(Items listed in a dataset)
>> BEGIN

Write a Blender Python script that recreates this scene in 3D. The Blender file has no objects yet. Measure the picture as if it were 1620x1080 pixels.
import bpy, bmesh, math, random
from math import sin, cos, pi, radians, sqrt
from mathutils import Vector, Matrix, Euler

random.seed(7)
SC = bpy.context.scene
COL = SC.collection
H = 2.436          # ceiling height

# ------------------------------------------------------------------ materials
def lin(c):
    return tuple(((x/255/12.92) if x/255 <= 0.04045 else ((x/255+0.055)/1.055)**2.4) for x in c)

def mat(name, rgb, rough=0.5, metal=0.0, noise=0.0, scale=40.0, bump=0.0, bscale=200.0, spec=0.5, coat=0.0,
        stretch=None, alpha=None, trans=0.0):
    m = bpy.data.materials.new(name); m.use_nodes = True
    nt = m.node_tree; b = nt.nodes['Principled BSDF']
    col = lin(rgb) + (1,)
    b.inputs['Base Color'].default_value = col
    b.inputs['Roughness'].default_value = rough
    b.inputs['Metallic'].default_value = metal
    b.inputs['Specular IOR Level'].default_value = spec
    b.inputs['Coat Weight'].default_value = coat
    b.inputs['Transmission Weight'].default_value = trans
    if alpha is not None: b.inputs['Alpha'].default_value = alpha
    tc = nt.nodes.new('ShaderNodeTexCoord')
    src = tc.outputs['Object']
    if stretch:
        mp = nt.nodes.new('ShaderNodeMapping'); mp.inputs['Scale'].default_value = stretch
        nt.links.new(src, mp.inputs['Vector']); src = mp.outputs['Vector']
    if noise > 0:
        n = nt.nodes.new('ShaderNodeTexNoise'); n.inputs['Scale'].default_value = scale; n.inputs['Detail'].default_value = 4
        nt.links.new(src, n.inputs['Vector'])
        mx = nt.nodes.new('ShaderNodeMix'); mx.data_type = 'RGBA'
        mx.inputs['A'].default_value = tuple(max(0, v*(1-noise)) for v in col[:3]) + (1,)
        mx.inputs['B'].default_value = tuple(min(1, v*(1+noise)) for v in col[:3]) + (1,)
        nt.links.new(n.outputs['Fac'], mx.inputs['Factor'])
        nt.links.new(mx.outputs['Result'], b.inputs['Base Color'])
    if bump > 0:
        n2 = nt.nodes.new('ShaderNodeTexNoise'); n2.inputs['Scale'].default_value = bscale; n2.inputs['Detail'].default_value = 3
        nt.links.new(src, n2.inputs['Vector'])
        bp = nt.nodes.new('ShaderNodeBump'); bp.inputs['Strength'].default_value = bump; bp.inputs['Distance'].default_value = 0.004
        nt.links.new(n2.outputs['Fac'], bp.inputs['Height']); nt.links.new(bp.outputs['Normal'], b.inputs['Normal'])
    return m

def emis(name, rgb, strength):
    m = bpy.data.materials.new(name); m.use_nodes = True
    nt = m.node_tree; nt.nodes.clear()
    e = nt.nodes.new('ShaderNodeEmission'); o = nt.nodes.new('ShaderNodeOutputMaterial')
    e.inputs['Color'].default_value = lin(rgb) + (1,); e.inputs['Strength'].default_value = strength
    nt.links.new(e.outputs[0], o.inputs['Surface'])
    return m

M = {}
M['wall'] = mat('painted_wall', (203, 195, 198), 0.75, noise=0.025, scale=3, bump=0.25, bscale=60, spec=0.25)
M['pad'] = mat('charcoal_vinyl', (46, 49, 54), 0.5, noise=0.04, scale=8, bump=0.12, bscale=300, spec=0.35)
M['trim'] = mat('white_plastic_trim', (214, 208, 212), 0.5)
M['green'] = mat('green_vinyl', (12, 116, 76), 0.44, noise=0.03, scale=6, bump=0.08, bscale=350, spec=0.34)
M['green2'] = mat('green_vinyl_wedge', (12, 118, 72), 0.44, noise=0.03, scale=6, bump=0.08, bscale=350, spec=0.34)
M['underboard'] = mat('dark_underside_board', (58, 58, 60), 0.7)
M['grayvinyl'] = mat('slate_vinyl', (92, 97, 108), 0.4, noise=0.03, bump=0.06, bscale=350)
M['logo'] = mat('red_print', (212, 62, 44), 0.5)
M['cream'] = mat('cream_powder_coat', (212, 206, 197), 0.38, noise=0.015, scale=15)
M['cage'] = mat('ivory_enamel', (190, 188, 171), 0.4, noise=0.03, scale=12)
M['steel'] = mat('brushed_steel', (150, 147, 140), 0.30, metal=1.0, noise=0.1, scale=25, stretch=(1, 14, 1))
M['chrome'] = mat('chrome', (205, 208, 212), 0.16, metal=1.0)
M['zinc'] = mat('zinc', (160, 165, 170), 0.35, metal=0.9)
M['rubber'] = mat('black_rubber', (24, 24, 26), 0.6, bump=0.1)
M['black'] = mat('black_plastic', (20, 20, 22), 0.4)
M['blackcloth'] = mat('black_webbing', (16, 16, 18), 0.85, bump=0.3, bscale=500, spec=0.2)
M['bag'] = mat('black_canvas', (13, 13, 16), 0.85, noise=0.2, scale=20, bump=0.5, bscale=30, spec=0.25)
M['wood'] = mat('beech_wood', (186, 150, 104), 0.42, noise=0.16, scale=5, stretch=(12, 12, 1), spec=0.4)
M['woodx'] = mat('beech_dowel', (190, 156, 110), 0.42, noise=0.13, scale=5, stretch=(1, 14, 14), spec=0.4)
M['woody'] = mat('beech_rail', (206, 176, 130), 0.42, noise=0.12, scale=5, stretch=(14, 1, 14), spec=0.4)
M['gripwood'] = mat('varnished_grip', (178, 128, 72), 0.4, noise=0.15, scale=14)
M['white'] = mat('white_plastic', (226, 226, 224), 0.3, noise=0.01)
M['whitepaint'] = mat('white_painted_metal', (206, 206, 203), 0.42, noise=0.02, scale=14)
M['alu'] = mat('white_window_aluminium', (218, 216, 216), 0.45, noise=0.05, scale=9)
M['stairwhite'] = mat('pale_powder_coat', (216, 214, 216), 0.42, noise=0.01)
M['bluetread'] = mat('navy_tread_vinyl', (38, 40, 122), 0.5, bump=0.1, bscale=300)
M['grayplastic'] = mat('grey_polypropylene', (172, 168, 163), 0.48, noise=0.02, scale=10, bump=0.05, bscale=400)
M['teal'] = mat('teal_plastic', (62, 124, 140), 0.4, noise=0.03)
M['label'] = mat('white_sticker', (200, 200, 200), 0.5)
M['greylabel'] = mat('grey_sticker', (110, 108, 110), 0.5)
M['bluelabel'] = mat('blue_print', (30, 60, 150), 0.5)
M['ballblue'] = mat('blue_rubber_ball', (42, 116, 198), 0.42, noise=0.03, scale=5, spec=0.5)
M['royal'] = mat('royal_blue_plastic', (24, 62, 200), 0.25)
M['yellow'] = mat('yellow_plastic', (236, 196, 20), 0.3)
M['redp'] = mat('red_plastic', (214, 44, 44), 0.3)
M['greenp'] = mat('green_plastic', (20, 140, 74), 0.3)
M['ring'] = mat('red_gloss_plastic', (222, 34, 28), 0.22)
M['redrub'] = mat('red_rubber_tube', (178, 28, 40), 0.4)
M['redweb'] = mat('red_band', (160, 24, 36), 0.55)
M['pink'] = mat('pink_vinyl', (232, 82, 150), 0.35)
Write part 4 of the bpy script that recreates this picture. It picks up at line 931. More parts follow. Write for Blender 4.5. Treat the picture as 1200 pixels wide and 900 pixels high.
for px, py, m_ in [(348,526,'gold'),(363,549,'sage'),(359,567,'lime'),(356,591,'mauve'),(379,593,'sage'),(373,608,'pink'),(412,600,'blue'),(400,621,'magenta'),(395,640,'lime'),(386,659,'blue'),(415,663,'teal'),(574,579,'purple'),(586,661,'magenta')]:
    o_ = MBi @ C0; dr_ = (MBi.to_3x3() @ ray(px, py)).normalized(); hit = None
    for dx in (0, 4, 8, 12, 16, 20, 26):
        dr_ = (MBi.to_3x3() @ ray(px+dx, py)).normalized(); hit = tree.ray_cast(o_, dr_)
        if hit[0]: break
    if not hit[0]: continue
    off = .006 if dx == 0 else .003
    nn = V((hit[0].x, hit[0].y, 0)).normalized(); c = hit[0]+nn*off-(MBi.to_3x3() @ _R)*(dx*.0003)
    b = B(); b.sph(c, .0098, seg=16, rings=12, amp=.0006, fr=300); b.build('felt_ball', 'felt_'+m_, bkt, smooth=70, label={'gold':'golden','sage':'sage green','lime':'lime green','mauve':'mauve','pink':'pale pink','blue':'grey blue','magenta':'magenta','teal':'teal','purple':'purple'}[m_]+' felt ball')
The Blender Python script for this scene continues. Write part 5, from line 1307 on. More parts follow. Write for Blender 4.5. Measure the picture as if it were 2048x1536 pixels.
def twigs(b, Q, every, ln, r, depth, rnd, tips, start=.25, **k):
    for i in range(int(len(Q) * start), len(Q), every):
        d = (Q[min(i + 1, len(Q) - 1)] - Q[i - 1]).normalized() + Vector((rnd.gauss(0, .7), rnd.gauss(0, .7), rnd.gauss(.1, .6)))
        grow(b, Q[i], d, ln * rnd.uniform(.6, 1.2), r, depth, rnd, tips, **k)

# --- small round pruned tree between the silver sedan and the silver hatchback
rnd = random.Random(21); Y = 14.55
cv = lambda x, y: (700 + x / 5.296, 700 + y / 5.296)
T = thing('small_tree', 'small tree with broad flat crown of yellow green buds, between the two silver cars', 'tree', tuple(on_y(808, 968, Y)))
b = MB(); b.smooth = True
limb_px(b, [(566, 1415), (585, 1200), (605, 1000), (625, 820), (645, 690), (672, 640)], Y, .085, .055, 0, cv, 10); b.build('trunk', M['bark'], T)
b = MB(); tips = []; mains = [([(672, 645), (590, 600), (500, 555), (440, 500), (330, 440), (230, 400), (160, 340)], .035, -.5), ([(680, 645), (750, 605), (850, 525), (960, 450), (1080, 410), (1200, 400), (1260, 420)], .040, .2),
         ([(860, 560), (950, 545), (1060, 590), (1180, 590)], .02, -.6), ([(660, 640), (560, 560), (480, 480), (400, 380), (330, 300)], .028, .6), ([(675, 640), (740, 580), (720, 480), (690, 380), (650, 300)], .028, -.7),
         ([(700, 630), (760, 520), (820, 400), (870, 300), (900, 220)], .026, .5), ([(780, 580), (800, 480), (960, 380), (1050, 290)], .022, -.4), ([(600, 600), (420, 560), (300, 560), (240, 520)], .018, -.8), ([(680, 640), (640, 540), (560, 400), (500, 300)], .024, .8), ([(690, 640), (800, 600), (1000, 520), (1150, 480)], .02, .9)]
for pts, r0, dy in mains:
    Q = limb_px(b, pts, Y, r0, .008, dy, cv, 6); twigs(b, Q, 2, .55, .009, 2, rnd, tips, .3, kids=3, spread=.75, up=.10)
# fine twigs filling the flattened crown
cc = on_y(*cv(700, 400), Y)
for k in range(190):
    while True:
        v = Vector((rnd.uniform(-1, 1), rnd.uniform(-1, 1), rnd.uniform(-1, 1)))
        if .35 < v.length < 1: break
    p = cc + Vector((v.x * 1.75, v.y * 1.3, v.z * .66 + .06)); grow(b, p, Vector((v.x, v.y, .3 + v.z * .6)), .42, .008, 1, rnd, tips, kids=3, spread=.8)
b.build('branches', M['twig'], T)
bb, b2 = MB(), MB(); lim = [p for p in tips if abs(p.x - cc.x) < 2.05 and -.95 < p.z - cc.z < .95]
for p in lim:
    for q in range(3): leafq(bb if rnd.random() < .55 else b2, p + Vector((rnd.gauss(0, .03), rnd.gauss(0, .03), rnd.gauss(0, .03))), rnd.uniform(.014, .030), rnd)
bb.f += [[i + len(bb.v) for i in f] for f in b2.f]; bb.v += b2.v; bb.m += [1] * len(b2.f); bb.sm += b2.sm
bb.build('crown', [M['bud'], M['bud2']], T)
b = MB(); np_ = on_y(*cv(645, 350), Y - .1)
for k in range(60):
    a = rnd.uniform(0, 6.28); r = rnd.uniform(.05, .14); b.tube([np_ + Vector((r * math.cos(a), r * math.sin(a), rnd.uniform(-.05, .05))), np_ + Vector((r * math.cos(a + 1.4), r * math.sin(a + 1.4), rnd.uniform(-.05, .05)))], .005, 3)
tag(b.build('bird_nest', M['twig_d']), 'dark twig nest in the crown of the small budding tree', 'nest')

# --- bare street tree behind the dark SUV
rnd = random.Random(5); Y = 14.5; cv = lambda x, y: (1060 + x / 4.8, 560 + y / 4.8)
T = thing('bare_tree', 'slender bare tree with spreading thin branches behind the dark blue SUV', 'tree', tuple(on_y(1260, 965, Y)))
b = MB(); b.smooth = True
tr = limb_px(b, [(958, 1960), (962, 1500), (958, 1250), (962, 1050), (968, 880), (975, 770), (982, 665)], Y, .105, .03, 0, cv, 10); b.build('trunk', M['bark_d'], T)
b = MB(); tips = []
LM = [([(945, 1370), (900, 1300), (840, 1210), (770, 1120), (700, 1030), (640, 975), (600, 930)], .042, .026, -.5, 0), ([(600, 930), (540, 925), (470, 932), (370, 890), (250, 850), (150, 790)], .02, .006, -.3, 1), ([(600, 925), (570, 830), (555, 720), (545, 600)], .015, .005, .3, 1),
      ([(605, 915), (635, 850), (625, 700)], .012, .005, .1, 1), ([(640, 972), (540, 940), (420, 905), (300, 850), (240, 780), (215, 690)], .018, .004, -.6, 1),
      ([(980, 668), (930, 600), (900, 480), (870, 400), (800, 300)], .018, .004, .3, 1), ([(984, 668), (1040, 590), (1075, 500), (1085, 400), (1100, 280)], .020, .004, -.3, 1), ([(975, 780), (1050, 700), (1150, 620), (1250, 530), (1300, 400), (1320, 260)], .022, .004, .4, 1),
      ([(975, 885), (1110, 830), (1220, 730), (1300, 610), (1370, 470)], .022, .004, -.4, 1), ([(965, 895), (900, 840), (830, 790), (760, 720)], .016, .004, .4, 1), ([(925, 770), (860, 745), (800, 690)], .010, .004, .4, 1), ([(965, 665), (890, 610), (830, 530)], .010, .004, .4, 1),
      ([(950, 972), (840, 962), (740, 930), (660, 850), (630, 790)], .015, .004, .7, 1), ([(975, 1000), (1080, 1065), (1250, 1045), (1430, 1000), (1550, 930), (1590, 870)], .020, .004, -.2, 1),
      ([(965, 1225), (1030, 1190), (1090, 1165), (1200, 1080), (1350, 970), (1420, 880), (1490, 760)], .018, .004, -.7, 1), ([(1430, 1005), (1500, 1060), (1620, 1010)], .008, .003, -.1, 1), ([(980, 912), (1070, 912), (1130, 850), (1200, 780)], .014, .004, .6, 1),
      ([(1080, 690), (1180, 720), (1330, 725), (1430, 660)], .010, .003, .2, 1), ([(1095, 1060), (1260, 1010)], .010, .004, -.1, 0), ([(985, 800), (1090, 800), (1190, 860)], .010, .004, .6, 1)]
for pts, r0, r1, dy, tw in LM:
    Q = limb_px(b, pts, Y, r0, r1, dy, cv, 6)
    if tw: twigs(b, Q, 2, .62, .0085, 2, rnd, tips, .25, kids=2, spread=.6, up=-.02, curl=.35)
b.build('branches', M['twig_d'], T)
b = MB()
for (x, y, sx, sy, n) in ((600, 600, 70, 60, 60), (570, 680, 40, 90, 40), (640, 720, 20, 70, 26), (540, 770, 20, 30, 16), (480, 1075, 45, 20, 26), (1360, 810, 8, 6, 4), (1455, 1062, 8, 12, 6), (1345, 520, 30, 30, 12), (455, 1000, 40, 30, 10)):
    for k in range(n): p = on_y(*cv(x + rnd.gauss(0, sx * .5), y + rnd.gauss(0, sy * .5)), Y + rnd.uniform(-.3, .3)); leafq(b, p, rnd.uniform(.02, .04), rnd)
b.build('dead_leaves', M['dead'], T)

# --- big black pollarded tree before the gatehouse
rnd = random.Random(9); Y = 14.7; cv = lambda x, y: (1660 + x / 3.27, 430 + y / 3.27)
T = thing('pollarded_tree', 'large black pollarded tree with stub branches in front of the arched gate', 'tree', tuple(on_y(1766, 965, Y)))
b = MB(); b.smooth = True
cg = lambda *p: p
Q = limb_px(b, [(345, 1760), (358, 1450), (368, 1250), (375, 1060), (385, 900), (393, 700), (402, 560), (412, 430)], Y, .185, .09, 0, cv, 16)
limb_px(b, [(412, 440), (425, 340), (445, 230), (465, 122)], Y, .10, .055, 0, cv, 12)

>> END

GIVEN TASK: Transcribe exactly, and only, the lines beginning at the line containing "The Blender Python" and ending at the line containing "grow(b, Q[i], d, ln", both inclusive.

REPLY TO THE TASK:
The Blender Python script for this scene continues. Write part 5, from line 1307 on. More parts follow. Write for Blender 4.5. Measure the picture as if it were 2048x1536 pixels.
def twigs(b, Q, every, ln, r, depth, rnd, tips, start=.25, **k):
    for i in range(int(len(Q) * start), len(Q), every):
        d = (Q[min(i + 1, len(Q) - 1)] - Q[i - 1]).normalized() + Vector((rnd.gauss(0, .7), rnd.gauss(0, .7), rnd.gauss(.1, .6)))
        grow(b, Q[i], d, ln * rnd.uniform(.6, 1.2), r, depth, rnd, tips, **k)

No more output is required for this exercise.